Requirements: From the first line of the data below, repeat each line exactly until you reach the line with "M_dark, so, world=True)"; include that line too.

#####

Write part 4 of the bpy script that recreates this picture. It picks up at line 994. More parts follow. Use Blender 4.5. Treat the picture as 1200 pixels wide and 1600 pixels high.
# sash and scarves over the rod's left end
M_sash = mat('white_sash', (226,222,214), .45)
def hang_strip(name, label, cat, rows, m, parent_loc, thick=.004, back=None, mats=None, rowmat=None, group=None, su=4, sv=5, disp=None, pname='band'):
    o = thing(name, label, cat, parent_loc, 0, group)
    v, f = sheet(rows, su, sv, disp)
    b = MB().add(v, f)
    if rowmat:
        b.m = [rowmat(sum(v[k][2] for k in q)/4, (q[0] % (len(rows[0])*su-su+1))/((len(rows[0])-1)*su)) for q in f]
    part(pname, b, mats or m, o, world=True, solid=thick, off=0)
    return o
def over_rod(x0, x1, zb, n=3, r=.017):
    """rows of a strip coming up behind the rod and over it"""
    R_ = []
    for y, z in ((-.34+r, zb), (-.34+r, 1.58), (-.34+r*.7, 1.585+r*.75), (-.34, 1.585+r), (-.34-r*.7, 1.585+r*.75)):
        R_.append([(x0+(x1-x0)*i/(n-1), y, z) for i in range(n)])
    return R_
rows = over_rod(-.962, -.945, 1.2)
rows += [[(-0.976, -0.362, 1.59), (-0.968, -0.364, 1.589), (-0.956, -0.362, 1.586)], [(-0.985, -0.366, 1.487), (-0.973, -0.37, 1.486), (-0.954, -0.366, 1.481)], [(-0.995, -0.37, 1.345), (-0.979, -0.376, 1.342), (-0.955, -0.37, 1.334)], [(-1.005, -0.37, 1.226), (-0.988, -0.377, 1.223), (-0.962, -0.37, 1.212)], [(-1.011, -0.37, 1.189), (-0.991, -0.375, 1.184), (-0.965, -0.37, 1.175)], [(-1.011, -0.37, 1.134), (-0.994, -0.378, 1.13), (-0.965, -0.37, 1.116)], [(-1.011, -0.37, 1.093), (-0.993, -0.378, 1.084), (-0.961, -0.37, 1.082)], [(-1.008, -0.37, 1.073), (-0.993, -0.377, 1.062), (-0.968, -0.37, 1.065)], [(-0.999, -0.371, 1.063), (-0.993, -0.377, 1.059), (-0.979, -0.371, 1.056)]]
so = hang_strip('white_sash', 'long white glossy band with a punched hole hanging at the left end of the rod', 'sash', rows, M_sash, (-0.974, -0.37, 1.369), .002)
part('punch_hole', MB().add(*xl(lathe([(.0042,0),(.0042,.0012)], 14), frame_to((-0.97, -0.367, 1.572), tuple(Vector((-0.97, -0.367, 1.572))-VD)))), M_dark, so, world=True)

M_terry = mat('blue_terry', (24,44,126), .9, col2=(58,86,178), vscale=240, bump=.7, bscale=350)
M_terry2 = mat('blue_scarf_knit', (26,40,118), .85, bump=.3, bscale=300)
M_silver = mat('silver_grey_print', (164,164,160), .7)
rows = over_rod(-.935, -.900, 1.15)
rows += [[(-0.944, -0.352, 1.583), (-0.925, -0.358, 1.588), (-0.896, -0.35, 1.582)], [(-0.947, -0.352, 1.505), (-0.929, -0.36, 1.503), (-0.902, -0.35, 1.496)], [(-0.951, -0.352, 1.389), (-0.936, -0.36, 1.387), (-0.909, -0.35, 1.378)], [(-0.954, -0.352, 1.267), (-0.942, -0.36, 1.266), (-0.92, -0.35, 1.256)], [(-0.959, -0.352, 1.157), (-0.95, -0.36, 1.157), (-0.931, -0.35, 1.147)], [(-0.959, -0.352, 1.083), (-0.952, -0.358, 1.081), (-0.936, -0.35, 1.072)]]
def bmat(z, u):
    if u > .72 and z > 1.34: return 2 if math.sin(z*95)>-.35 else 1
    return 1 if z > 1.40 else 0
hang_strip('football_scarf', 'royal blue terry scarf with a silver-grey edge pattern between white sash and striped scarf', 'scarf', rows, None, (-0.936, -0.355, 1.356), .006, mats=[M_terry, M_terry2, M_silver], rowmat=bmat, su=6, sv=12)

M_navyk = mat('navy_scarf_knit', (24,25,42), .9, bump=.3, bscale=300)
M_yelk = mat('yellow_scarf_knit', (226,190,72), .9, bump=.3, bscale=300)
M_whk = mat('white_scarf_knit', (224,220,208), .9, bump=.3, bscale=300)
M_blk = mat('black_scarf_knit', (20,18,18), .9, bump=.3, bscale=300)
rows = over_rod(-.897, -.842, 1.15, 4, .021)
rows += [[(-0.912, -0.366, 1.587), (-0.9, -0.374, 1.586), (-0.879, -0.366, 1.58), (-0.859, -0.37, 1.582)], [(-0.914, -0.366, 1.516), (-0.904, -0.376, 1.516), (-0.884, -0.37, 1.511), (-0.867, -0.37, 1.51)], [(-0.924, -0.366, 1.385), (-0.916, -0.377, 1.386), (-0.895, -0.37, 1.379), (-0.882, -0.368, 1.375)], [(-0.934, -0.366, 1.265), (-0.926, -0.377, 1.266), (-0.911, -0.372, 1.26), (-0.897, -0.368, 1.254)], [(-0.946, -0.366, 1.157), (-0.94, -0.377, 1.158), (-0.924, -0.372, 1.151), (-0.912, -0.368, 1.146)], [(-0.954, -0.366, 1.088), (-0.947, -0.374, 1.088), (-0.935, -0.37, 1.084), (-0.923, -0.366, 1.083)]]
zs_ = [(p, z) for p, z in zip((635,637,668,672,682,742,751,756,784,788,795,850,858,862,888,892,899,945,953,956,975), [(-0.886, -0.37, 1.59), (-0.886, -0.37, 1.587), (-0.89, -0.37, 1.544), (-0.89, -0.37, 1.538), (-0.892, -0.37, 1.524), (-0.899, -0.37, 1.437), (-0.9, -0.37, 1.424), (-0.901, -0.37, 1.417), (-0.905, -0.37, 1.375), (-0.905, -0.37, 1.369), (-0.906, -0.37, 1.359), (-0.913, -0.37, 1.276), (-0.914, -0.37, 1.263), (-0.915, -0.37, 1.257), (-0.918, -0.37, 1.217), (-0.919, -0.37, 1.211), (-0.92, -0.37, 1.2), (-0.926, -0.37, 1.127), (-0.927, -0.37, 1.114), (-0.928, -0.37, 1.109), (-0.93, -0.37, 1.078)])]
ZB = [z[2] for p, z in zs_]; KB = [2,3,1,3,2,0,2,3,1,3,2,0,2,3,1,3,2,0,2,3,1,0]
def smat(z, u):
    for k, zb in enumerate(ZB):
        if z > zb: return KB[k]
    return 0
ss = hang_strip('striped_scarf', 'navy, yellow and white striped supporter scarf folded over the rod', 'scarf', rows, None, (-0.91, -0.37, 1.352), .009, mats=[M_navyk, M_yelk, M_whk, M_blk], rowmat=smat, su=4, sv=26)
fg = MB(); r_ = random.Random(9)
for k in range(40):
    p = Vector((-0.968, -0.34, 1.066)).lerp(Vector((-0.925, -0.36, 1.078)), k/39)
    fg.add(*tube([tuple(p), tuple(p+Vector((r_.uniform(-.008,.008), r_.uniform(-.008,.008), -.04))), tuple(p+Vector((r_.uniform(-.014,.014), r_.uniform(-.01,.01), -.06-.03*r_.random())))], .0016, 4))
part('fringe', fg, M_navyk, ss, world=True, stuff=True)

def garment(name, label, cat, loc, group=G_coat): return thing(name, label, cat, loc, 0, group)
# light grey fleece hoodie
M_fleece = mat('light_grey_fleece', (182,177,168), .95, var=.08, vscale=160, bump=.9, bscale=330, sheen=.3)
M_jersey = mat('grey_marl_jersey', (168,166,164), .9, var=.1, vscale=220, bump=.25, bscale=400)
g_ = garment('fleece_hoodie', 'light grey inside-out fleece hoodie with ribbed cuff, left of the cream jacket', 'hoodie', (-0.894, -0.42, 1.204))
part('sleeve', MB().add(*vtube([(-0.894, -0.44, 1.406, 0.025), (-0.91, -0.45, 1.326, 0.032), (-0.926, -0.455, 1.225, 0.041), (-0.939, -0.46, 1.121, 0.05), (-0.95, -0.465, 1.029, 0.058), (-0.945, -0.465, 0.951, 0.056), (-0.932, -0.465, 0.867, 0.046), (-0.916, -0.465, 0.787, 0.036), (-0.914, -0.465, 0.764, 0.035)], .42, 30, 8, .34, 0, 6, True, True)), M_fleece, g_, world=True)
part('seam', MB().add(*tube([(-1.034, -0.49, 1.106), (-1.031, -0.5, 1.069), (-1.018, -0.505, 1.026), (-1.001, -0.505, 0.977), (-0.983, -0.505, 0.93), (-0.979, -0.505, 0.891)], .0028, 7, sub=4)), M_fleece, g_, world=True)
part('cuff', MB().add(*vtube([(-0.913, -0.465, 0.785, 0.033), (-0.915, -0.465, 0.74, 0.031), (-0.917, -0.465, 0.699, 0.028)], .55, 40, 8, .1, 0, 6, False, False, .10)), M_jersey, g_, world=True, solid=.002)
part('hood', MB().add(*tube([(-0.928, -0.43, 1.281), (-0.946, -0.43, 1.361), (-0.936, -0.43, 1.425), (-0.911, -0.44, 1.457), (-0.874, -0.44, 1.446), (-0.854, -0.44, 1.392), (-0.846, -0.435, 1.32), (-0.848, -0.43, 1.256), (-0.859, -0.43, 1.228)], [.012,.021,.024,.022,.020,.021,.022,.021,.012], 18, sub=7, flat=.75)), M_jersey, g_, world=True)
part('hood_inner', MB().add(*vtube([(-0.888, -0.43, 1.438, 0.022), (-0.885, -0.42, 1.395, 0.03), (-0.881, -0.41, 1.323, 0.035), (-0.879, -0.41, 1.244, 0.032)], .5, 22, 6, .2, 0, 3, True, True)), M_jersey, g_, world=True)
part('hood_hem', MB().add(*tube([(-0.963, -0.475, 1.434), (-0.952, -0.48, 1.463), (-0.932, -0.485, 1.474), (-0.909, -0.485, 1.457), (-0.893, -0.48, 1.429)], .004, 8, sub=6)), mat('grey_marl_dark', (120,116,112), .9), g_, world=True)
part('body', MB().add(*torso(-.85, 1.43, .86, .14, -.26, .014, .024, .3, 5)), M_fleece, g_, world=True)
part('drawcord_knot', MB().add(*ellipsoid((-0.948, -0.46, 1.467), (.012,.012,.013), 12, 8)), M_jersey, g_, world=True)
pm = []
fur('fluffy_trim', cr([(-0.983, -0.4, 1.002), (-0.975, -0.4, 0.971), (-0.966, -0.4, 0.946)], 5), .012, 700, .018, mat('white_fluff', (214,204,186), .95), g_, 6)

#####

Output:
Write part 4 of the bpy script that recreates this picture. It picks up at line 994. More parts follow. Use Blender 4.5. Treat the picture as 1200 pixels wide and 1600 pixels high.
# sash and scarves over the rod's left end
M_sash = mat('white_sash', (226,222,214), .45)
def hang_strip(name, label, cat, rows, m, parent_loc, thick=.004, back=None, mats=None, rowmat=None, group=None, su=4, sv=5, disp=None, pname='band'):
    o = thing(name, label, cat, parent_loc, 0, group)
    v, f = sheet(rows, su, sv, disp)
    b = MB().add(v, f)
    if rowmat:
        b.m = [rowmat(sum(v[k][2] for k in q)/4, (q[0] % (len(rows[0])*su-su+1))/((len(rows[0])-1)*su)) for q in f]
    part(pname, b, mats or m, o, world=True, solid=thick, off=0)
    return o
def over_rod(x0, x1, zb, n=3, r=.017):
    """rows of a strip coming up behind the rod and over it"""
    R_ = []
    for y, z in ((-.34+r, zb), (-.34+r, 1.58), (-.34+r*.7, 1.585+r*.75), (-.34, 1.585+r), (-.34-r*.7, 1.585+r*.75)):
        R_.append([(x0+(x1-x0)*i/(n-1), y, z) for i in range(n)])
    return R_
rows = over_rod(-.962, -.945, 1.2)
rows += [[(-0.976, -0.362, 1.59), (-0.968, -0.364, 1.589), (-0.956, -0.362, 1.586)], [(-0.985, -0.366, 1.487), (-0.973, -0.37, 1.486), (-0.954, -0.366, 1.481)], [(-0.995, -0.37, 1.345), (-0.979, -0.376, 1.342), (-0.955, -0.37, 1.334)], [(-1.005, -0.37, 1.226), (-0.988, -0.377, 1.223), (-0.962, -0.37, 1.212)], [(-1.011, -0.37, 1.189), (-0.991, -0.375, 1.184), (-0.965, -0.37, 1.175)], [(-1.011, -0.37, 1.134), (-0.994, -0.378, 1.13), (-0.965, -0.37, 1.116)], [(-1.011, -0.37, 1.093), (-0.993, -0.378, 1.084), (-0.961, -0.37, 1.082)], [(-1.008, -0.37, 1.073), (-0.993, -0.377, 1.062), (-0.968, -0.37, 1.065)], [(-0.999, -0.371, 1.063), (-0.993, -0.377, 1.059), (-0.979, -0.371, 1.056)]]
so = hang_strip('white_sash', 'long white glossy band with a punched hole hanging at the left end of the rod', 'sash', rows, M_sash, (-0.974, -0.37, 1.369), .002)
part('punch_hole', MB().add(*xl(lathe([(.0042,0),(.0042,.0012)], 14), frame_to((-0.97, -0.367, 1.572), tuple(Vector((-0.97, -0.367, 1.572))-VD)))), M_dark, so, world=True)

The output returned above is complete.